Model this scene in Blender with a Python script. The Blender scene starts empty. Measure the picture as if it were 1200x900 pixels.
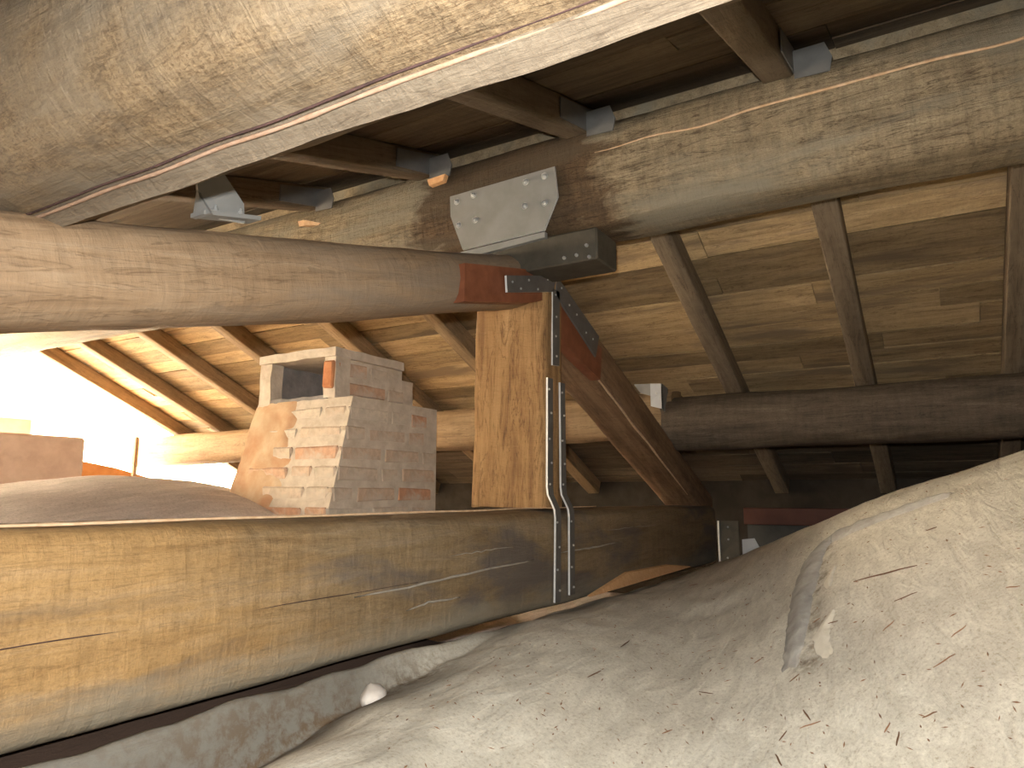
import bpy, bmesh, math, random
import numpy as np
from mathutils import Vector, Matrix, noise

C = bpy.context.collection
SC = bpy.context.scene
PI = math.pi
EYE = 1.2                     # eye height above the datum; all heights below are given from the eye

# ------------------------------------------------------------------ camera
cam = bpy.data.objects.new('camera', bpy.data.cameras.new('camera'))
C.objects.link(cam)
cam.data.sensor_width = 36.0
cam.data.lens = 842 / 1200 * 36
cam.data.clip_start = 0.02
cam.location = (0, 0, EYE)
HEAD, PITCH = math.radians(30.756), math.radians(8.777)
cam.rotation_euler = (PI / 2 + PITCH, 0, HEAD - PI / 2)
SC.camera = cam

# ------------------------------------------------------------------ sky, sun, flash, exposure
world = bpy.data.worlds.new('sky')
SC.world = world
world.use_nodes = True
bg = world.node_tree.nodes['Background']
bg.inputs[0].default_value = (1.0, 0.82, 0.58, 1)
bg.inputs[1].default_value = 12.0

def light(name, kind, loc, power, size, col, rot=None):
    l = bpy.data.lights.new(name, kind)
    l.energy = power
    l.color = col
    if kind == 'SUN':
        l.angle = size
    else:
        l.shadow_soft_size = size
    o = bpy.data.objects.new(name, l)
    C.objects.link(o)
    o.location = loc
    if rot: o.rotation_euler = rot
    return o

# the camera's own flash, a hand's breadth above the lens
fl = light('flash_lamp', 'SPOT', (-0.03, 0.02, EYE + 0.085), 62, 0.012, (0.985, 1.0, 0.985), (PI / 2 + PITCH - 0.05, 0, HEAD - PI / 2))
fl.data.spot_size = math.radians(140)
fl.data.spot_blend = 0.9

SC.view_settings.view_transform = 'Standard'
SC.view_settings.look = 'None'
SC.view_settings.exposure = 1.55
SC.view_settings.gamma = 1.0
SC.view_settings.use_curve_mapping = False
SC.cycles.max_bounces = 8
SC.cycles.diffuse_bounces = 5
SC.cycles.sample_clamp_indirect = 6.0

# ------------------------------------------------------------------ materials
def nodes_of(name):
    m = bpy.data.materials.new(name)
    m.use_nodes = True
    nt = m.node_tree
    return m, nt, nt.nodes, nt.links, nt.nodes['Principled BSDF']

def ramp(n, stops):
    r = n.new('ShaderNodeValToRGB')
    e = r.color_ramp.elements
    e[0].position, e[0].color = stops[0][0], (*stops[0][1], 1)
    e[1].position, e[1].color = stops[-1][0], (*stops[-1][1], 1)
    for p, c in stops[1:-1]:
        k = e.new(p); k.color = (*c, 1)
    return r

def mapped_noise(n, l, coord, scale3, scale, detail=8, rough=0.6, dist=0.0):
    mp = n.new('ShaderNodeMapping')
    mp.inputs['Scale'].default_value = scale3
    l.new(coord, mp.inputs['Vector'])
    t = n.new('ShaderNodeTexNoise')
    t.inputs['Scale'].default_value = scale
    t.inputs['Detail'].default_value = detail
    t.inputs['Roughness'].default_value = rough
    t.inputs['Distortion'].default_value = dist
    l.new(mp.outputs[0], t.inputs['Vector'])
    return t

def mix(n, l, a, b, fac, kind='MIX'):
    x = n.new('ShaderNodeMix'); x.data_type = 'RGBA'; x.blend_type = kind
    if isinstance(fac, (int, float)): x.inputs[0].default_value = fac
    else: l.new(fac, x.inputs[0])
    for s, v in ((6, a), (7, b)):
        if isinstance(v, tuple): x.inputs[s].default_value = (*v, 1)
        else: l.new(v, x.inputs[s])
    return x.outputs[2]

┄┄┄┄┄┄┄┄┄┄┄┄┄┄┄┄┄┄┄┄

**What is expected**.
Your task is to return the lines above, from the first one up to and including the line containing "from the eye", minus any pictures.

**Output**.
Model this scene in Blender with a Python script. The Blender scene starts empty. Measure the picture as if it were 1200x900 pixels.
import bpy, bmesh, math, random
import numpy as np
from mathutils import Vector, Matrix, noise

C = bpy.context.collection
SC = bpy.context.scene
PI = math.pi
EYE = 1.2                     # eye height above the datum; all heights below are given from the eye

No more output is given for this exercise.